I found these via Google, and would appreciate comments about which ones work well and which ones don't (and which ones I may have missed):
peg-markdown
Discount
Cpp-Markdown
libsoldout (formerly libupskirt)
peg-markdown depends on GLib and other 3rd part tools. I've tested it, it works quite well.
Advantages:
Dual-licensed under GPL and MIT.
Uses internally formal grammar, so easy to maintain and extend.
Disadvantages:
Depends on GLib
Provides C API.
Cpp-Markdown, Most C++ code but it is quite slow and little bit bloated.
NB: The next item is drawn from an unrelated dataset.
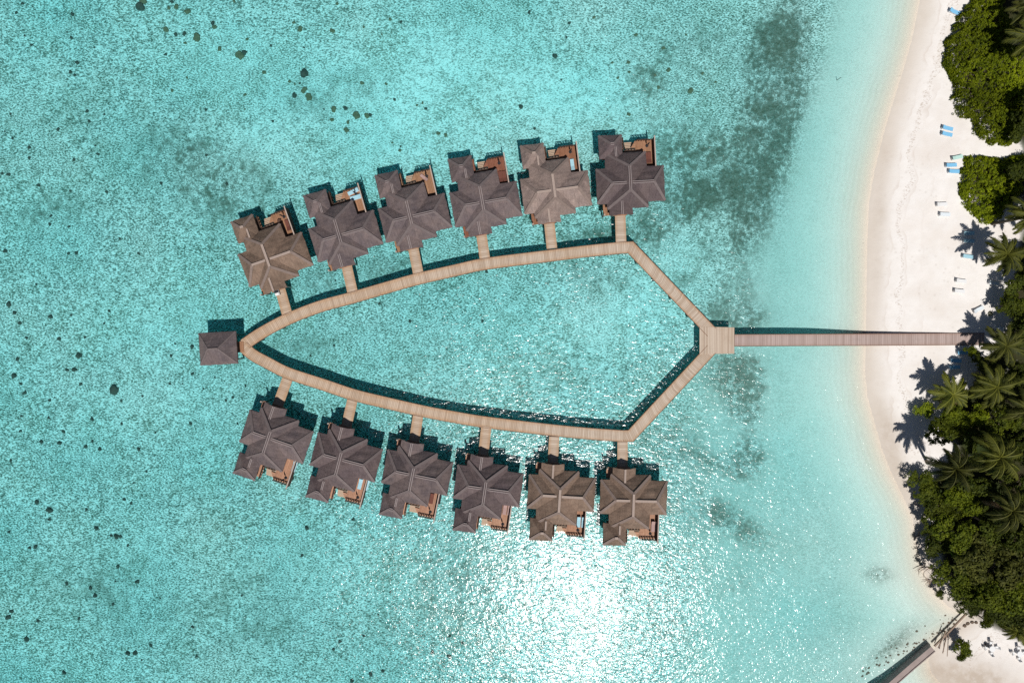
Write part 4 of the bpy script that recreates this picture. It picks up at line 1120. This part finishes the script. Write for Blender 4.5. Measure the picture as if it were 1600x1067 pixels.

On the other hand it is quite easy to understand and modify, Depends on boost-1.35.
Advantages
Depends only on boost
Written in C++, looks like less dangerous
Licensed under MIT.
Disadvantages
Slow (it is still about 10 times faster then Perl implementation, but about 10 times slower than Discount)
Discount, This is the code I use for my blog http://art-blog.no-ip.info/cppcms/blog and wiki http://art-blog.no-ip.info/wikipp/en/page/main. It is written by hardcore C programmer and quite hardly mantainable (even the developer activly maintains it).
Advantages
Extremely fast
Written in pure C (no 3rd part dependencies).
Actively maintained
Has permissive 3 clause BSD license
Disadvantages
Almost impossible to maintain (even I could remove/add some fatures).
Has only FILE API, so I should tweak the code to make it work with general buffer.
Licensed under 4 clause BSD license that is incompatible with GPL. It is problematic if you want to use it not as part of your GPL-ed software.
Why do I know them so much?
I'm developing CppCMS, so I need a good markdown to HTML convertor. When I picked one (Discount), it was the only solution. Since then I've needed to replace it due to licensing issues. That said, I still quite like it because it is the fastest Markdown solution.
P.S.: If you want C++ wrapper for Discount, take a look on http://cppcms.svn.sourceforge.net/viewvc/cppcms/cms/trunk/cxxmarkdown/, It is not the latest version, but it is already tweaked.
EDIT: I have just visited Discount site and I had found that it had added a non-FILE API as well. So now it is real library.
EDIT 2: If you find better implementation or write your own under FOSS license, let me know ;)
EDIT 3: as cloose commented, discount had changed the license to 3 clause BSD.